La comunità di Saint-Louis deve poi fare i conti con eventi climatici estremi sempre più frequenti. Nel 2017 e nel 2018 due forti mareggiate hanno provocato gravi devastazioni e lasciato circa 3.200 persone senza casa. A seguito di una richiesta di assistenza internazionale lanciata dal sindaco della città, il presidente francese Emmanuel Macron si è recato in città nel 2018 e si è impegnato a sostenere economicamente -con 15 milioni di euro- la costruzione di una barriera protettiva lunga 3,5 chilometri per rallentare l’erosione delle coste. Un altro progetto, finanziato nel giugno 2018 dalla Banca Mondiale con 30 milioni di dollari, ha come obiettivo quello di fornire sostegno alle circa 10mila persone che vivono nella tendopoli di Djougop e a quanti vivono nella fascia costiera a 20 metri dal mare considerata “a elevato rischio inondazioni”. Anche per loro è previsto un trasferimento nell’entroterra, in nuovi alloggi in costruzione accanto alla tendopoli.
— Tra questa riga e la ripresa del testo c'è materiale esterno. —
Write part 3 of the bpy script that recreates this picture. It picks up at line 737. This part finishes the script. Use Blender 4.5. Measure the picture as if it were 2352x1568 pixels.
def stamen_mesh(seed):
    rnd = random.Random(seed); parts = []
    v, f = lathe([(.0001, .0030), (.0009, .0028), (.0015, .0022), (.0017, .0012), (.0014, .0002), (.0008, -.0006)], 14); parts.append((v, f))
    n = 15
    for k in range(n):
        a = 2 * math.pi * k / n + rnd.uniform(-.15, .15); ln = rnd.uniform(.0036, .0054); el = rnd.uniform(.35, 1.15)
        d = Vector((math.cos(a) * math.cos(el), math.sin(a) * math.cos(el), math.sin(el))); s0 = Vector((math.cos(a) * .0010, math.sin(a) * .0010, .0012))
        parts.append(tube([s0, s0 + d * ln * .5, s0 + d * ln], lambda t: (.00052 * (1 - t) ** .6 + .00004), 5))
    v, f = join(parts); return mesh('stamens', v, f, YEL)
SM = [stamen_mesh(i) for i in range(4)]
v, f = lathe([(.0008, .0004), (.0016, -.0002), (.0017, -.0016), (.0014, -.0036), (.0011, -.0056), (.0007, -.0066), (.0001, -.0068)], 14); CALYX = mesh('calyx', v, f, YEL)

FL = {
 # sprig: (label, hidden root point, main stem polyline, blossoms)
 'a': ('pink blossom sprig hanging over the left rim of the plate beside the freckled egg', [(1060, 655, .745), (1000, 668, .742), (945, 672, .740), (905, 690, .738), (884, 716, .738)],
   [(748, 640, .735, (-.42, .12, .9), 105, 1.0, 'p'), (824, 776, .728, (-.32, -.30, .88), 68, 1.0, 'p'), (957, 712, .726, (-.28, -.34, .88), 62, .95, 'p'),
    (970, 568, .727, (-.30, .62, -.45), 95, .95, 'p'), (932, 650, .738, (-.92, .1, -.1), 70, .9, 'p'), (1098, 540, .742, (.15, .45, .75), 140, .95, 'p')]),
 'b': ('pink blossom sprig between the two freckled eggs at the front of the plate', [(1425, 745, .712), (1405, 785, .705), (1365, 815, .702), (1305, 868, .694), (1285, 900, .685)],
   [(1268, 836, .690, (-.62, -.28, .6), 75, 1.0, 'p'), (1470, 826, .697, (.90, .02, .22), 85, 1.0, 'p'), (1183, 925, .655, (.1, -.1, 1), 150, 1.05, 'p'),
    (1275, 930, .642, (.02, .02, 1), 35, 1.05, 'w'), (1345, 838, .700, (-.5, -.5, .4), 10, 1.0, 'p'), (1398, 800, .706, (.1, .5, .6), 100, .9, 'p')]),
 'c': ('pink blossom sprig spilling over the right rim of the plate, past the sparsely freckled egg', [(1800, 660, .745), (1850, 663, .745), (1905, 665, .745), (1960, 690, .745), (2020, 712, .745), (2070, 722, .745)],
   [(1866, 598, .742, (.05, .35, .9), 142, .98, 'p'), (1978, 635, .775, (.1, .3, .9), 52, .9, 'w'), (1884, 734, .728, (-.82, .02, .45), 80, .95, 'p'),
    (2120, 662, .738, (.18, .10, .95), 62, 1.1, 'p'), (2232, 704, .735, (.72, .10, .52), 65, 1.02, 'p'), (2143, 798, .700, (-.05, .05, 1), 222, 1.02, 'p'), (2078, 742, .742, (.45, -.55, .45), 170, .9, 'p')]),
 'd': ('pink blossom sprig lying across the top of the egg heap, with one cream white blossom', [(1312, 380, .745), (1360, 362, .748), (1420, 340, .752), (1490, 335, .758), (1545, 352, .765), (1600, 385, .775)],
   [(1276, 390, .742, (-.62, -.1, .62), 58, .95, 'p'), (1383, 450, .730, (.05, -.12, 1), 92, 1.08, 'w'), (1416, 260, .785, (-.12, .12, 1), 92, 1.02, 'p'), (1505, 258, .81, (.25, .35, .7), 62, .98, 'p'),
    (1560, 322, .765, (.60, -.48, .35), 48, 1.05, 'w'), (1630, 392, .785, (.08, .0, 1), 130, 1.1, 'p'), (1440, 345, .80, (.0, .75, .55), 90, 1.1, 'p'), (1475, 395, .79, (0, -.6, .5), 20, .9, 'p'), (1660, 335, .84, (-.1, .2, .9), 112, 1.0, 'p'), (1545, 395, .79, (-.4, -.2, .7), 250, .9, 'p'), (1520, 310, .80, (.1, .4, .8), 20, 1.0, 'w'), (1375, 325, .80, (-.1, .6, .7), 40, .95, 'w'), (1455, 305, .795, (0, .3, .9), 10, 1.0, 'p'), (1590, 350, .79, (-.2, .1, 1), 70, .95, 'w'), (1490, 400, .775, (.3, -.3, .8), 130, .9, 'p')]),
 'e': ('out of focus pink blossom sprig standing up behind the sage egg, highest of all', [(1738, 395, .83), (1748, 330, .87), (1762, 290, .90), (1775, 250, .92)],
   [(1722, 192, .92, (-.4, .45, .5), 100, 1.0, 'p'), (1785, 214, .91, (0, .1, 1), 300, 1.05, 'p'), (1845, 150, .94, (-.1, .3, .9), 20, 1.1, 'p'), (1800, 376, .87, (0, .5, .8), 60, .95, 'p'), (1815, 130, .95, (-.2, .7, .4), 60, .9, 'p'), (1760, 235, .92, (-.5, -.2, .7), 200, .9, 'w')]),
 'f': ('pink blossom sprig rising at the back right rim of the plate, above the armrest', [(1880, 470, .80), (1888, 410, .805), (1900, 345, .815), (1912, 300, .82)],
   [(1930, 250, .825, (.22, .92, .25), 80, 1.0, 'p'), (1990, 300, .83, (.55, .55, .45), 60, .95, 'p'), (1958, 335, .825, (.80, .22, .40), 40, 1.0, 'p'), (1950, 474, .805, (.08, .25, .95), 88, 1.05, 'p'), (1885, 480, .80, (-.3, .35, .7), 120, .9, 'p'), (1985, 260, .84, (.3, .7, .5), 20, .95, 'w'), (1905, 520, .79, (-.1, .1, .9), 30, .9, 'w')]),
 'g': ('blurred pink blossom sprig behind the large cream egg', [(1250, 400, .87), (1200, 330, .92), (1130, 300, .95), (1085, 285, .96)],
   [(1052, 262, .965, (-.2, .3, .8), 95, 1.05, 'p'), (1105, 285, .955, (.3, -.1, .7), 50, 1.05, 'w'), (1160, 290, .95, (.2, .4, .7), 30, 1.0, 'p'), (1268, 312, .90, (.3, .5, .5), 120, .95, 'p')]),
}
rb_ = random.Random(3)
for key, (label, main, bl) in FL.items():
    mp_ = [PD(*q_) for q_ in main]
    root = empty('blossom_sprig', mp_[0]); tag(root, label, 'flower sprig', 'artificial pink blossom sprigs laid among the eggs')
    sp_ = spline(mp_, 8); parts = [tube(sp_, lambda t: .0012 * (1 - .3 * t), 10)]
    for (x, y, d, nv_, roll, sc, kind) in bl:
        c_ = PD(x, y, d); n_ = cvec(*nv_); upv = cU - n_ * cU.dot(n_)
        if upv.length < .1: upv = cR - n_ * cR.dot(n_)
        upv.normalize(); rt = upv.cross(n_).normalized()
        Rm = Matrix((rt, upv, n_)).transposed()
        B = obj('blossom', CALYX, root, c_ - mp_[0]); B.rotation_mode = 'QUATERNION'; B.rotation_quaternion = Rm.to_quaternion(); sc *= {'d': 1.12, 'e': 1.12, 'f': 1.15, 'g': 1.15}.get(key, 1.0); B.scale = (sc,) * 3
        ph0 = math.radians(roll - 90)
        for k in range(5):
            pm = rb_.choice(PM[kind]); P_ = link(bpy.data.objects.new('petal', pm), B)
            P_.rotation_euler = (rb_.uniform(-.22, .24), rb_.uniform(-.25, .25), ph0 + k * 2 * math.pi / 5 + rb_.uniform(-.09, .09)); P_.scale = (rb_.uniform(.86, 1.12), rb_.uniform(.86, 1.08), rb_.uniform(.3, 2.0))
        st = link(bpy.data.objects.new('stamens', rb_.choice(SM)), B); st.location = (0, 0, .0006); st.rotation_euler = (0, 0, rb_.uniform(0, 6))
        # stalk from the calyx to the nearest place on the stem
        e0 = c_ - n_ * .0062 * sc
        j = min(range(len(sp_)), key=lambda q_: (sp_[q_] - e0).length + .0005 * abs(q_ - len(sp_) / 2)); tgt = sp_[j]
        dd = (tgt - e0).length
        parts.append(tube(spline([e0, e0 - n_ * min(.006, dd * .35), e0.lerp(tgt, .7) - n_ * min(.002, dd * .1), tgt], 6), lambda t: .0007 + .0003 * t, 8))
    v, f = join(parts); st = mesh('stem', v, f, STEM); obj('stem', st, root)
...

Bacare Niang, 67 anni, vive con la sua famiglia nel quartiere di Guet Ndar, il più colpito dagli effetti dei cambiamenti climatici in Senegal e che si trova nella zona soggetta a esproprio. Ma non se ne vuole andare: “Terminato il muro protettivo saremo al sicuro. Noi non ce ne andremo, apparteniamo a questo luogo e il mare è la nostra unica fonte di vita”. Molti suoi concittadini guardano al futuro con timore e rabbia. Abou Diallo, 56 anni, è membro del Comitato di quartiere di Guet Ndar: “Subiamo in maniera drammatica le conseguenze di un problema che non abbiamo contribuito a causare. E ora gli stessi Paesi che hanno alimentato l’emergenza climatica decidono come porvi rimedio senza consultare le comunità locali”.